The Hand That First Held Mine

In the novel The Hand That First Held Mine (published on April 12, 2010), Maggie O'Farrell interweaves two seemingly unconnected stories: that of Lexie Sinclair, living in post-WWII London, and Elina Vilkuna, a denizen of present-day London.

The story develops when Alexandra Sinclair (renamed Lexie by the love of her life, Innes Kent) leaves her traditional family and moves to London. The setting is bohemian post war London in the 1950's when most women lived with their families or boarding houses for women only. Lexie is unconventional: she is ahead of her time, independent, and passionate and wants to carve a niche for herself. With the help and high powered love of Innes, she becomes knowledgeable about art and turns herself into a credible reporter. She works hard and is rewarded with like-minded friends. Tragedy befalls her and eventually she ends up an "unwed" mother out of choice. Throughout her travails, she holds onto her passion for Innes and confidence in herself as a mother and journalist.

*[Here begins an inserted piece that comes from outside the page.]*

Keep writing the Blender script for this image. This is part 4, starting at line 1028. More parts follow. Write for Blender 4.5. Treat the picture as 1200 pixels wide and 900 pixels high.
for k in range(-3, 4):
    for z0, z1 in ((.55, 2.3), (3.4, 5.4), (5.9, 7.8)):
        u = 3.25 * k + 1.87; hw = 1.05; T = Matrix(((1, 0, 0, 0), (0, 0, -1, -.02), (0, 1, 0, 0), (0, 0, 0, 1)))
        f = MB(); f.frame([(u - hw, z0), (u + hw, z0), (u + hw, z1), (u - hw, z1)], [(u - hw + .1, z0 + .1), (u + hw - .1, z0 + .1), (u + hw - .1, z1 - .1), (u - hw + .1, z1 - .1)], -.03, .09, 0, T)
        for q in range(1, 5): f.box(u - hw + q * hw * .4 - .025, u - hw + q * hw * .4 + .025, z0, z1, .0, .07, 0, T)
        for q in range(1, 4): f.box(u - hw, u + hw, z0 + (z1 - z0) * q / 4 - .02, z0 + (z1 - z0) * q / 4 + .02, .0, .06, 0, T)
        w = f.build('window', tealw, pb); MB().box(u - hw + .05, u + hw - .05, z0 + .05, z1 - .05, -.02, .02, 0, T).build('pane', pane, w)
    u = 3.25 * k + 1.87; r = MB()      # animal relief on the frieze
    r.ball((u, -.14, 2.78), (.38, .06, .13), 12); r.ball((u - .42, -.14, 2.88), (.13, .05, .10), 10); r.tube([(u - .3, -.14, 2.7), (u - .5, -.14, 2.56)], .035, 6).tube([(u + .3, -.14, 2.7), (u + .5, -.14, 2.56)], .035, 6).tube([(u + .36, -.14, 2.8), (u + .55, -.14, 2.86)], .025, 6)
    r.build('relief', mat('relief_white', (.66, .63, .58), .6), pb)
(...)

Decades later, another woman in London, has a near death experience giving birth to her son, Jonah. Elina is also not married but is a loyal, bright companion to Ted, the father of her child. She is also an artist and has a solid understanding of contemporary art and its value. Ted, who is nearly paralyzed by nearly losing Elina during labor, begins to recover lost memories. These memories traumatize him and he experiences deep loss.

O'Farrell alternates these plots artfully, always keeping the incorrigible Lexie in forward motion, while letting Ted and Elina wade further back in time. Inevitably, the two stories collide, and the result is a remarkably taut and unsentimental whole that embraces the unpredictable, both in love and in life.